The project is notable as the first overseas renewable energy investment to use RMB-denominated lending backed by full Sinosure credit guarantees. Energy China provided USD 410 million in equity – higher than typical project-finance structures – helping lower leverage to levels acceptable for lenders in a nascent market.
Debt financing came from an RMB 3.3 billion 15-year syndicated loan including China Construction Bank, Bank of China and CEXIM, as well as China’s commercial bank, China Minsheng Bank. The independent power producer (IPP) project revenues and loan repayment in Uzbekistan are usually underpinned by a 25-year power purchase agreement (PPA) with JSC Uzenergosotish, a fully state-owned power company in Uzbekistan. The fixed-tariff structure of the PPA provides predictable cash flows required for non-recourse project finance. This allows lenders to rely on project performance – rather than sponsor or sovereign guarantees – for repayment, a particularly important feature in EMDE markets working to expand renewables while managing public-debt constraints.
The facility is insured through Sinosure’s medium- to long-term export buyer’s credit insurance, which covers 95% of political and commercial risks. This guarantee was the central enabler of the transaction, lowering risk premiums and allowing both commercial and policy banks to offer long-tenor financing despite limited precedent for large-scale PV in the country.
Using RMB rather than USD borrowing further reduced exposure to elevated US interest rates in 2022 and 2023, improving cost stability for the sponsor. Together, these elements created a financing structure that is bankable, replicable and well suited to Uzbekistan’s evolving market.

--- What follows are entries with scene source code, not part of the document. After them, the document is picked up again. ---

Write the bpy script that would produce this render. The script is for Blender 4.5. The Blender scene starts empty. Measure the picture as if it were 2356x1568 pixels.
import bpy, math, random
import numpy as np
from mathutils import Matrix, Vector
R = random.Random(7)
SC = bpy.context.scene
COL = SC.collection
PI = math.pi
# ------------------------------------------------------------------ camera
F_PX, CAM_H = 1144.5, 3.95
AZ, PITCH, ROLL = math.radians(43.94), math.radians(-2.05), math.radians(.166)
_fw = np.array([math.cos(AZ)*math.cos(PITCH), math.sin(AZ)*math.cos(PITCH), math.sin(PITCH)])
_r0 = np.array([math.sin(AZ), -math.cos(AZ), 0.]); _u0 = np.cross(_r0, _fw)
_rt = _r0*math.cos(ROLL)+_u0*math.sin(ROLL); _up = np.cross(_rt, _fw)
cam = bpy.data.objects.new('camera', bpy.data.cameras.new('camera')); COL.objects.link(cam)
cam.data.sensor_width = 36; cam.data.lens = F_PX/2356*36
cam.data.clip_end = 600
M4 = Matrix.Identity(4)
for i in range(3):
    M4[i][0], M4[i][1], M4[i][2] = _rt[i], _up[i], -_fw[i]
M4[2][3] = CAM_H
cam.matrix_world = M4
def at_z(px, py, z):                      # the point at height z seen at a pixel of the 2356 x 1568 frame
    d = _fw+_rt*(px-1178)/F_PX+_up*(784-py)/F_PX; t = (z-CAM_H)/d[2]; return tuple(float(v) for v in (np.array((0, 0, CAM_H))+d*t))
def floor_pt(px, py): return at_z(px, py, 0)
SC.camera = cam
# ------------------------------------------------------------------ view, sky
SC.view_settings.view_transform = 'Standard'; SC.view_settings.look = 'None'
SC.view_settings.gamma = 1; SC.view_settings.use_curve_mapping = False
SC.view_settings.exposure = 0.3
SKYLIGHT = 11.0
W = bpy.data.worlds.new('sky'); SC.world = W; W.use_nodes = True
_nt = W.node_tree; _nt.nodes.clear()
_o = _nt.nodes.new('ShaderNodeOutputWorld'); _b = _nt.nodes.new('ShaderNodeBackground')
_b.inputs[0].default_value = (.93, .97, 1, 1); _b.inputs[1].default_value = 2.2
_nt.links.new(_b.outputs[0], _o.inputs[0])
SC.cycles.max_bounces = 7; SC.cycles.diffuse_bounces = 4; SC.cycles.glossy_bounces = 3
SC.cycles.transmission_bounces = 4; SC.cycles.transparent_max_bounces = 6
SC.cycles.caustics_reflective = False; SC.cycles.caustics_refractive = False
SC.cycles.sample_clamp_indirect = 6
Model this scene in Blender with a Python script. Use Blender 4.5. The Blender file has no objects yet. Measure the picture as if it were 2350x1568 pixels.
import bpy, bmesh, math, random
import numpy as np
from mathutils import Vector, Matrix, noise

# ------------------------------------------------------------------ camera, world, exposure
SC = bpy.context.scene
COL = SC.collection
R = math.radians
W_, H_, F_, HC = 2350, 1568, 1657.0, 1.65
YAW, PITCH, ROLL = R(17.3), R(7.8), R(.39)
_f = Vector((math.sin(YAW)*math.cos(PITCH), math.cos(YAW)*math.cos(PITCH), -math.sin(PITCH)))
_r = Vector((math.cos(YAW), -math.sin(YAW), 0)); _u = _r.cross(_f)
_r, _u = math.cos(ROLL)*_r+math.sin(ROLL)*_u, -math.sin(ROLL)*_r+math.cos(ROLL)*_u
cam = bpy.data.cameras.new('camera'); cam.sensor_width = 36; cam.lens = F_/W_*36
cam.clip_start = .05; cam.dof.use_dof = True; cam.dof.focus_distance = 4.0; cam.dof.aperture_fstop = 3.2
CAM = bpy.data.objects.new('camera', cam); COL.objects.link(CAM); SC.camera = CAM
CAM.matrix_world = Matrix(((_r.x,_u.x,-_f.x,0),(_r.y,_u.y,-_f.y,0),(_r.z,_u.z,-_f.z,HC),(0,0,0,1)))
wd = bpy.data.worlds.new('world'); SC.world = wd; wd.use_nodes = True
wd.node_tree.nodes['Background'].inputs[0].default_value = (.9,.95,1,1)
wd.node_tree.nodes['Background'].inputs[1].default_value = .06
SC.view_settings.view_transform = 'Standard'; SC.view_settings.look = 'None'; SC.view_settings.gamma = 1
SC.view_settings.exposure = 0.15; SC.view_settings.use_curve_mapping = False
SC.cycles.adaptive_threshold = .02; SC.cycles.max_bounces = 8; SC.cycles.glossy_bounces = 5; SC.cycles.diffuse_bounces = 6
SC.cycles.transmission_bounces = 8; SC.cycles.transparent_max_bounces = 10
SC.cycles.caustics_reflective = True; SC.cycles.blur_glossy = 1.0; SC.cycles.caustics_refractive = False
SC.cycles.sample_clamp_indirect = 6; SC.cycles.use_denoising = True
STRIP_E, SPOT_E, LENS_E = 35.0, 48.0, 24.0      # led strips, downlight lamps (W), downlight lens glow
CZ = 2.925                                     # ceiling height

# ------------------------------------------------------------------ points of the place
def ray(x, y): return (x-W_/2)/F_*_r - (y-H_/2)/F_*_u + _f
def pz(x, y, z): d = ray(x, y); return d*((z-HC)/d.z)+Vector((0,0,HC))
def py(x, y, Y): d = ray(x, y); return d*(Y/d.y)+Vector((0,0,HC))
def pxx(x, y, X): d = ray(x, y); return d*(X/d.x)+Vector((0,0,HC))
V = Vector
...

This project illustrates how China’s evolving outbound financing model – combining SOE equity, long-tenor lending and risk-mitigation instruments – can unlock large-scale renewable investment in EMDE. The structure is replicable for markets with limited sovereign borrowing room, volatile currencies or thin domestic banking sectors. It also shows how CNY-based financing can create alternative channels for clean-energy investment where USD funding is costly or scarce.
More broadly, the case reflects a shift among Chinese SOEs from EPC-only roles towards integrated invest-build-operate models that support long-term system transformation. For Uzbekistan, it provides a major early step towards achieving its 2030 renewable targets while strengthening energy security and diversifying away from natural gas.